@Eric Army
I've done the math on vacation rentals and they've never seemed to make sense to me. I think that if you could rent it out during more than one season it may be worthwhile, but the conversation that prompted me to do the math was in regards to having a house on an island off Maine called Vinalhaven that we visit frequently. I determined it to be one of the rare instances regarding real estate where I would prefer to rent than own.
In that situation, we could probably expect to rent a house out for the same amount each week that one might otherwise get per month if a typical 12-month lease (on an equivalent house, or a house that costs the same to purchase and rehab). Sounds great at first, but goes downhill from there. For example, if you rent it 12 weeks out of the year (just as a baseline for comparison), you're bringing in the same revenue as with a 12-month lease. However, with a year-round tenant, they pay the utilities, they take care of lawn, snow, trash, and cleaning, and they provide their own furnishings. With a vacation rental, you would have to pay for the landscaping, cleaning (every week between tenants), utilities, etc. AND you would encumber the additional expense (whether hired out or the opportunity cost of your own time) to find new lessees each week. Furthermore, if it's a summer rental, you'd have to winterize the house for the winter, which in my opinion is bad for houses (feeze/thaw expansion and contraction is bad for interior paint, wood floors, etc). If it's a winter rental, you'd have the additional expense of heating the place. Furthermore, not sure on this one, but I'm willing to bet that your insurance company is going to charge a higher premium for vacation rentals for both the casualty and liability portions.

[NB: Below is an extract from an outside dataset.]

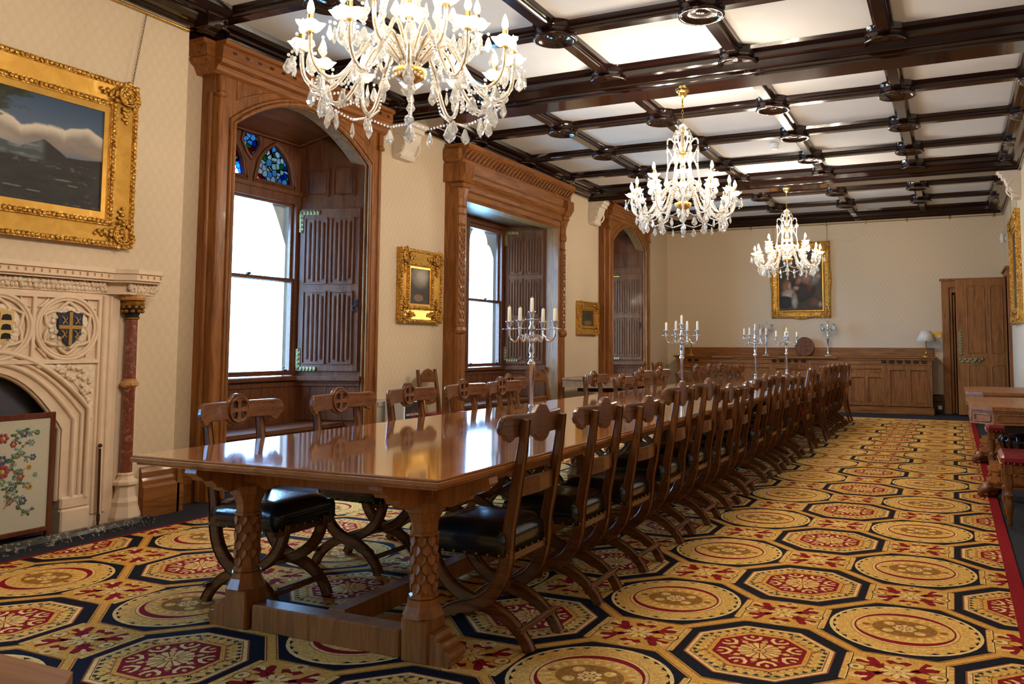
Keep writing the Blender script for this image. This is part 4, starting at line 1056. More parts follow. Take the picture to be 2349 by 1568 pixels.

All of this suggests that you would need to lease it for enough weeks out of the year to compensate, above what you could expect to make on a year-round rental of the same acquisition and rehab cost, for all of these additional expenditures. So unless it is a 2-season rental (something in the Lakes Region that is also near enough to ski-resorts to attract some winter renters), I think you'd be hard-pressed to make the cash flow equal a 12-month lease type of investment with the same cost to acquire and stabilize, let alone achieve the additional cash flow necessary for the hassle of a vacation rental to be worthwhile. Maybe a cabin in the White Mtns with no heating system, some sort of pump-type well, and a strict carry-in carry-out policy would yield greater ROI, but how much could something like that rent for?
It is my estimation that people who own vacation rentals are typically purchasing them for their own use and then renting them out alternatively to recapture some of the costs of ownership ("I rent it out several weeks per year and it pays the real estate taxes") and perhaps get some write-offs on repairs and improvements.
@Claudio Golia
As far as condos, take a close look at any that you consider. We own a single family home in an HOA called Eastman in Springfield/Grantham. It's beautiful. Private lake, golf course, hiking trails, cross-country skiing, restaurant, fitness club, you name it). Unfortunately, the monthly rent it brings in is maybe $50 more than it would be if it was outside the Eastman Community Association, but the HOA fees are over $3K per year. It's like paying real estate taxes twice. Needless to say, it destroys the cash flow. It literally brings the Operating Expense Ratio (with assumptions for Vac, Mgmt, R&M, and CapEx included) from a desirable 42.2% to a painful 69.47%. I'll sell it to you for 15% under FMV if you're interested...
Just my 2 cents on this chilly October morning.